**Given problem**
Locate the line bearing "0.262, 0.0, 1.931, 'panel', 0.0015).build('side_panel', root)" in the material below, then reproduce it and each following line up to and including the line bearing "1.931, 'panel', 0.0015).build('cover_strip', root)".

**Dataset content**
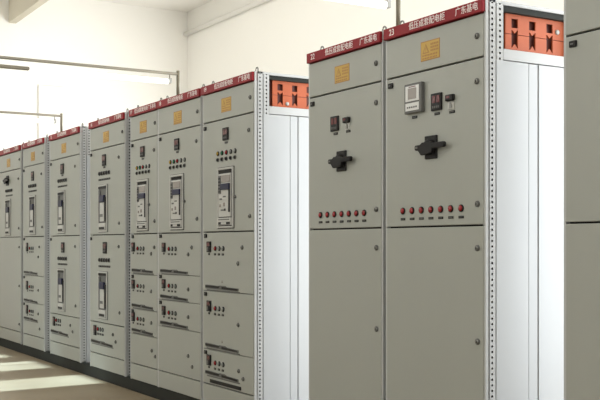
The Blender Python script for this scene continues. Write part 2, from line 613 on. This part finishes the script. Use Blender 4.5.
def cabinet_body(W_, root, cap):
    h = W_ / 2
    # carcass: top, back, bottom, left side and a front frame behind the doors
    mb = MB()
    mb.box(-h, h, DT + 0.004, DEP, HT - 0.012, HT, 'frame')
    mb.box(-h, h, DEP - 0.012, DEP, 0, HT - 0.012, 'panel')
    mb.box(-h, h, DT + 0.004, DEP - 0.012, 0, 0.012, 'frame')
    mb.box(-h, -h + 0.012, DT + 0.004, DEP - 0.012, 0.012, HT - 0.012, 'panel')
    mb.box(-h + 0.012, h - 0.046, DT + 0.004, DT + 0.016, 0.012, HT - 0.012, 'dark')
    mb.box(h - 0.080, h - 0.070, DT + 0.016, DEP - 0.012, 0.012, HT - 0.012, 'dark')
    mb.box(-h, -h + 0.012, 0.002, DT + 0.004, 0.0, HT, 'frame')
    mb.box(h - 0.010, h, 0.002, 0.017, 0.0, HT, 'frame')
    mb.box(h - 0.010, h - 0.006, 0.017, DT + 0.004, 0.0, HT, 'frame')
    mb.build('carcass', root)
    # punched corner post of the right side
    mb = MB()
    mb.box(h - 0.045, h - 0.007, DT + 0.004, 0.064, 0.012, HT - 0.012, 'frame')
    holed_strip(mb, h, DT + 0.004, 0.060, 0.0, HT, 0.040)
    holed_strip(mb, h - 0.002, 0.068, 0.107, 1.925, HT, 0.088)
    mb.box(h - 0.045, h - 0.0085, 0.064, 0.107, 1.925, HT - 0.012, 'frame')
    mb.box(h - 0.045, h - 0.003, 0.107, 0.109, 1.985, HT - 0.012, 'frame')
    mb.build('corner_post', root)
    mb = MB()
    mb.box(h - 0.045, h, DEP - 0.060, DEP, 0.0, HT, 'frame', 0.002)
    mb.build('corner_post', root)
    # rails round the busbar opening
    MB().box(h - 0.045, h - 0.001, 0.109, DEP - 0.060, HT - 0.016, HT, 'frame', 0.001).build('side_rail', root)
    MB().box(h - 0.045, h - 0.001, 0.107, DEP - 0.060, 1.935, 1.985, 'frame', 0.002).build('side_rail', root)
    # sheet side panels with a cover strip between them
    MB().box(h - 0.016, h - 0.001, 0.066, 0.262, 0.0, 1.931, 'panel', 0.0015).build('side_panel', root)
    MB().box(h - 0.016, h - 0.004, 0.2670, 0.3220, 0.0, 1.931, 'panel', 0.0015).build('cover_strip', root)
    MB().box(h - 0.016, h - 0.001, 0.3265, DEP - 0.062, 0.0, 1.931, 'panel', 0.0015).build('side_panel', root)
    # orange busbar board with keyed slots, dark seal above it
    x0, x1 = h - 0.044, h - 0.036
    ya, yb, za, zb = 0.152, DEP - 0.062, 1.986, 2.160
    mb = MB()
    cs = [0.209 + 0.110 * k for k in range(3)]
    e = [ya]
    for c in cs:
        e += [c - 0.020, c + 0.020]
    e.append(yb)
    for k in range(0, len(e), 2):
        mb.box(x0, x1, e[k], e[k + 1], za, 2.064, 'orange')
        mb.box(x0, x1, e[k], e[k + 1], 2.067, zb, 'orange')
    for c in cs:
        u0, u1 = c - 0.020, c + 0.020
        mb.box(x0, x1, u0, u1, 2.138, zb, 'orange')
        mb.box(x0, x1, u0, u1, za, za + 0.018, 'orange')
        # notch wedges: V at mid height and V at the foot
        for (zz, dz) in ((2.086, 0.016), (2.004, 0.018)):
            t = bmesh.new()
            tri = [(u0 + 0.004, zz), (u1 - 0.004, zz), (c, zz + dz if zz < 2.05 else zz - dz)]
            f_ = [t.verts.new((x1, a, b)) for a, b in tri]
            g_ = [t.verts.new((x0, a, b)) for a, b in tri]
            t.faces.new(f_)
            t.faces.new(g_[::-1])
            for i in range(3):
                t.faces.new((f_[i], g_[i], g_[(i + 1) % 3], f_[(i + 1) % 3]))
            bmesh.ops.recalc_face_normals(t, faces=t.faces)
            mb.add(t, 'orange')
        mb.box(x0, x1, u0, u1, 2.086, 2.096, 'orange')
    bb = mb.build('busbar_board', root)
    bb['label'] = 'orange busbar board with dark keyed slots'
    mb = MB().box(h - 0.060, h - 0.054, 0.10, yb, za, 2.178, 'slot')
    mb.build('slot_backing', bb)
    mb = MB().lathe(0, 0, [(0, -0.006), (0.011, -0.006), (0.013, 0)], 'silver', 12)
    me = mb.mesh('insulator_cap')
    o = put('insulator_cap', me, bb, (x1, *cap))
    o.rotation_euler = (0, 0, math.pi / 2)
    MB().box(h - 0.040, h - 0.010, 0.110, DEP - 0.061, 2.158, 2.184, 'base').build('seal_strip', root)
    # lifting eyes
    for sx in (-0.295, 0.345):
        t = []
        for i in range(13):
            a = math.pi * i / 12
            t.append((sx * W_ / 0.77 + 0.016 * math.cos(a), 0.040, HT + 0.012 + 0.020 * math.sin(a)))
        t = [(t[0][0], 0.040, HT - 0.002)] + t + [(t[-1][0], 0.040, HT - 0.002)]
        MB().tube(t, 0.0045, 'metal', 8).build('lifting_eye', root)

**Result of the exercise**
    MB().box(h - 0.016, h - 0.001, 0.066, 0.262, 0.0, 1.931, 'panel', 0.0015).build('side_panel', root)
    MB().box(h - 0.016, h - 0.004, 0.2670, 0.3220, 0.0, 1.931, 'panel', 0.0015).build('cover_strip', root)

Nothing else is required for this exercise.